Server-Konsolidierung
The Finest Cuts
Quelle: CIO, Asia
For Hong Kong-based ISP PCCW Ltd, there is no better way to staunch the flow of total cost of ownership dollars from an IT budget than through standardisation. A standardised environment costs less to install and maintain than a heterogeneous one. According to Chan Wing Wa, managing director of PCCW's technical services subsidiary Cascade Ltd, the ISP has derived huge benefits from a ruthless standardisation project. "We foresaw the rapid growth of our Netvigator.com business - our current growth rate is 20 percent - and we wanted to embark on a server consolidation strategy that standardises platforms to lower total cost of ownership," he says. PCCW needed a more reliable and scalable platform to support its business strategy of developing its value-added services, which includes Netpass (that provides single sign-on), NetAlbum (video streaming and photo sharing) and NetBanner(portal personalisation), in addition to existing ISP services.
PCCW incurred annual maintenance costs of hundreds of thousands of U.S. dollars for its more than 300 Sun servers, which include lower-end models (e.g. Workgroup Ultra Enterprise 2 and Enterprise450/420), midrange machines (e.g. Enterprise 3000/6500) and higher-end ones (E10k). These were acquired over a period of five years since PCCW began operations in 1998.
Last year, the ISP made a bold decision to consolidate its 300 servers comprising about 10 Sun models that run five versions of Sun's operating systems, into just 20 machines of two models - Sun Fire 6800and V880 - that run one operating system, Solaris 8.
The project has paid dividends. With standardisation of hardware and software, PCCW has reaped savings of 35 percent in floor space - which in Hong Kong can translate to a substantial reduction in rental fees - and 15 percent in manpower costs.

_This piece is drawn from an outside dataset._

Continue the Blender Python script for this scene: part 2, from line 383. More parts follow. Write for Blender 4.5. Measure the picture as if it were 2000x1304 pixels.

Thanks to standardised hardware and software configurations, systems are also more reliable. For instance, the mean time between failure of the new platform (Sun Fire 6800) is 45,000 hours, an improvement over the 25,000 hours of the old platform. The time taken to deploy new applications has also decreased by five times. "If deploying an application took us five days in the past, it will take us only one day today," says Louie Man Tat, senior vice president, Network Development, Cascade Ltd. "It also facilitates us in another way: In designing and deploying new applications for our 500 key customers, we don't have to consider how to port these applications to five different types of operating systems and hardware to maintain our services seamlessly. This gives us greater flexibility and efficiency."